To get the formula for {$g(\lambda)$}, we plug back in this minimizing value for {$x$}:

{$ \begin{array}{rcl} g(\lambda) & = & \frac{1}{2}c\left(-\lambda \frac{a}{c}\right)^2 + \lambda a \left(-\lambda \frac{a}{c}\right) - \lambda b\\ & = & \frac{-a^2}{2c}\lambda^2 - \lambda b. \end{array} $}

So this gives us the Lagrange dual problem:

{$ \begin{array}{ccc} \textrm{maximize} & \frac{-a^2}{2c}\lambda^2 - \lambda b& \\ \textrm{subject to} & \lambda \ge 0. \end{array} $}

How do we solve this? Well, let’s try maximizing without constraints and then seeing if the unconstrained maximum is also dual feasible. So, we take the derivative and set to zero:

{$ \frac{-a^2}{c}\lambda - b = 0 \;\;\rightarrow\;\; \lambda^\star = \frac{-bc}{a^2}. $}

Note that if {$b < 0$}, then {$\lambda^\star \ge 0$} and thus is a dual feasible solution to the problem. So, what we see is that if {$b < 0$}, then solving the problem is very easy: we can find the solution to the dual problem using a simple “guess and check” technique! Now, since {$g(\lambda^\star) = f(x^\star)$}, we can plug back in our formula for {$x$} and get the corresponding primal value:

{$x^\star = -\lambda^\star \frac{a}{c} = \frac{bca}{a^2c} = \frac{b}{a},$}

which, as it happens, is exactly the x-intercept of the equation {$ax = b$}.

Intuitively, this solution makes sense: the feasible region defined by the constrain {$ax - b \le 0$} is the region on the x axis where the line {$ax = b$} takes on values below zero.

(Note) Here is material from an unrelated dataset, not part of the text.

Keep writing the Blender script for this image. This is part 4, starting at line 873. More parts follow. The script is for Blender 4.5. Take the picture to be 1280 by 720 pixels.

We can plot this for the values {$a=2$}, {$b=-5$}, and {$c=1$} below:

In this example, the blue line is our minimization objective, and the red line is the constraining line {$ax - b = 0$}. This line passes through the x-axis at {$x=-2.5$}. Thus, the feasible region is shaded in blue. Minimizing {$f_0(x)$} in the shaded region is therefore simply taking the rightmost point, which is the x-intercept at {$x=-2.5$}.